Nous sommes donc à nouveau dans une question de DON réciproque, dans une relation d’amour qui se passe au présent, dans mon présent aujourd’hui et pas du tout dans un futur qui n’existe pas et serait en plus totalement soumis à un passé qui n’existe plus. Et notre pasteur nous rend attentifs à la conséquence de cette relation de cause à effet, qui comprend la totalité de mon existence dans toutes ses dimensions y compris le temps.
Mon Dieu, jamais Tu ne lies de fardeaux sur mes épaules mais Tu m’invites toujours à avancer au grand large, à Te donner tout mon être, ainsi que l’ont découvert les saints et qui le sont devenus essentiellement pour cette raison, chacun dans son environnement et son époque.
Le chemin vers la sainteté, celui de la chèvre qui devient brebis, n’est-il pas ainsi accessible à tout un chacun? Quel itinéraire de croissance jusqu’à la dernière minute !
C’est ainsi que je suis aujourd’hui dans la vie éternelle : elle n’est pas devant moi ou après ma mort. Tout ce que je fais porte en soi l’éternité : les gestes les plus humbles comme les actes les plus percutants ne sont pas des pierres froides mais, donnés dans un rayonnement, ils jalonnent une vie éternelle qui se donne à vivre jour après jour dans mon quotidien souvent au ras des pâquerettes – car dans ces « pâquerettes », il y a réellement et toujours la vie de Pâques, celle de la Résurrection à laquelle nous sommes conviés en toute liberté, déjà tout au long de notre parcours terrestre. Mais, si, comme la chèvre je veux aller, "à ma guise", brouter une herbe qui me semble plus verte : c’est mon choix, c’est l’exercice de ma liberté que Dieu respecte - jusqu’au bout. Et le cœur en larmes – car il m’aime complètement. Mais la largeur, la longueur, la hauteur et la profondeur de son Amour pour chaque personne, je crois que nous n’en avons pas idée. Michée, lui, l’a eue.

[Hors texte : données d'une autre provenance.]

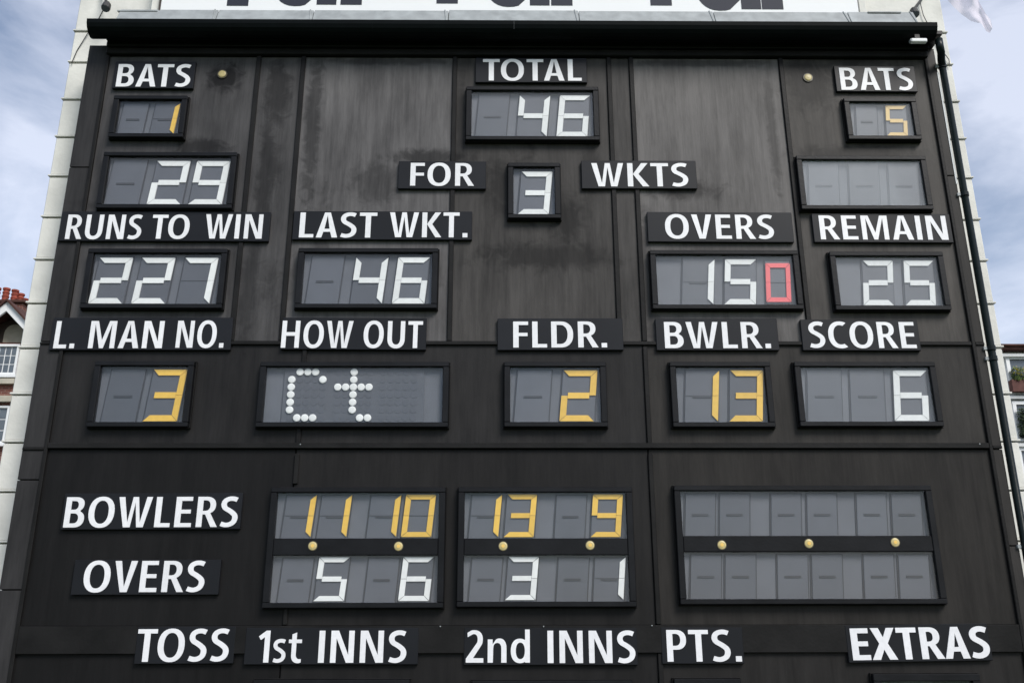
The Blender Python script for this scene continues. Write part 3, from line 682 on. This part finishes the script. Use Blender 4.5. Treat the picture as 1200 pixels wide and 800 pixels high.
pz = (rowz[0]-rowz[6])/6
letters = {'C': ["01110","10001","10000","10000","10000","10000","01110"], 't': ["00100","00100","11111","00100","00100","00100","00011"]}
letters['C'] = [".###.","#...#","#....","#....","#....","#....",".###."]
letters['t'] = ["..#..","..#..","#####","..#..","..#..","..#..","...##"]
un = MB()
colx = [xc0 + pit*k for k in range(5)] + [dotpos(395.8,453.3)[0] + pit*k for k in range(5)] + [dotpos(448.5,453.3)[0] + pit*k for k in range(5)]
patt = [letters['C'][r]+letters['t'][r]+"....." for r in range(7)]
# the photograph's C is open at the left top corner: rows shift as flipped there
patt[0] = ".###....#......"[:0] + ".###." + "..#.." + "....."
for r in range(7):
    for c in range(15):
        xx, zz = colx[c], rowz[0]-pz*r + .0
        if r == 6 and c < 10: zz -= .004
        if patt[r][c] == '#':
            MB().disc(xx, zz, pit*.475, SEG_Y-.004, MOD_Y-.004, 18, .004).build("dot", MAT['white'], d)
        else:
            un.disc(xx, zz, pit*.44, MOD_Y-.0075, MOD_Y-.0045, 12)
uo = un.build("unlit_dots", MAT['module'], d); uo["kind"] = "stuff"
# tops of the windows along the bottom edge of the photograph
for lab, a, b, yy in (("top of a black framed window below the 1st INNS sign", 297, 480, 793), ("top of a black framed window below the 2nd INNS sign", 553, 741, 794.5), ("top of a black framed window below the PTS. sign", 790, 868, 793), ("top of a black framed window below the EXTRAS sign", 1023, 1148, 788)):
    X0, X1 = xcol(a, yy, FR_Y), xcol(b, yy, FR_Y); Z1 = zrow(yy+2.5, FR_Y)-.066; Z0 = Z1-.55
    d = thing("display", lab, "display", ((X0+X1)/2, 0, Z0-.07), "framed number displays on the scoreboard")
    frame_mesh(X0+.078, X1-.078, Z0, Z1, .078, .066).build("frame", MAT['frame'], d, bevel=.006)
    back_lip(X0+.078, X1-.078, Z0, Z1, .078, .066).build("frame_lip", MAT['batten'], d, bevel=.004)
    MB().box(X0+.07, X1-.07, -.0125, -.003, Z0-.01, Z1+.01).build("back_plate", MAT['housing'], d)
    MB().box(X0+.08, X1-.08, GL_Y, GL_Y+.006, Z0+.001, Z1-.001).build("glass_pane", MAT['glass'], d).color = (.015,0,0,1)
    nn = max(1, round((X1-X0-.156)/.42)); wd_ = (X1-X0-.156)/nn
    for k in range(nn): module(d, X0+.078+wd_*(k+.5), Z0, Z1, None, wht, .32, .5)

# two round lamps on the panels
for lab, px, py in (("round cream lamp beside the left BATS sign", 260, 86), ("round cream lamp beside the right BATS sign", 947.5, 90)):
    x, z = W(px, py, -.03)
    t = thing("round_lamp", lab, "lamp", (x, 0, z), "round lamps beside the BATS signs")
    MB().disc(x, z, .046, -.026, -.001, 24, .006).build("lens", MAT['lamp'], t); MB().disc(x, z, .060, -.014, -.001, 24).build("rim", MAT['lamp_rim'], t)

# ------------------------------------------------------------------ white banner above
BY = .10
bx0, bx1 = xcol(188, 8, BY), xcol(1006, 10, BY)
bz0 = zrow(16.5, BY)
bn = thing("banner", "white banner with large navy letters above the gutter", "banner", ((bx0+bx1)/2, BY, bz0))
MB().box(bx0, bx1, BY, BY+.03, bz0, bz0+2.0).build("banner_sheet", MAT['banner'], bn, bevel=.006)
MB().box(bx0-.012, bx0-.001, BY-.01, BY+.04, bz0, bz0+2.02).build("banner_edge", MAT['darkwood'], bn)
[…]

Et elle me paraît correspondre de plus en plus à l’appel et à l’attente de notre époque : une Miséricorde totale, reçue parce qu’expliquée > un travail de compréhension, d’appropriation d’une mise à jour suivi d’un ajustement de son comportement.
Vais-je être une chèvre ou une brebis?
Vais-je décider ou non d’entrer dans l’Apocalypse, dans le Royaume des Cieux auquel nous participons par héritage et qui est déjà maintenant parmi nous dans son Dévoilement chaque fois que l’un de nous donne la main à son frère en humanité ? Combien peuvent témoigner d’avoir déjà été « au Ciel » ici et maintenant ! Quel dynamisme une action fraternelle si minime d’apparence soit-elle envers celui qui m’est proche entraîne-telle dans nos existences ! Et par voie de rayonnement dans la croissance de la communauté ecclésiale dont je fais partie : chaque rencontre fait naître sans cesse l’Eglise : par mon geste, par ma parole, Jésus croise de nouveau quelqu’un sur son chemin... de Galilée. Quel que soit mon pays, il sera alors une nouvelle Galilée du XXIe siècle, le pays de l’Evangile vivant. Et la relation que j’ai établie sera un sacrement de vie.Notre lot : Petitesse ? Pauvreté ? Précarité ? → « Sois sans crainte, petit troupeau, car votre Père a trouvé bon de vous donner le Royaume... » Luc 12, 32
Seigneur, berger de toutes les nations,
tout simplement, que je sois une brebis - pas une chèvre,
que mon milieu d’appartenance chrétienne soit une brebis - pas une chèvre.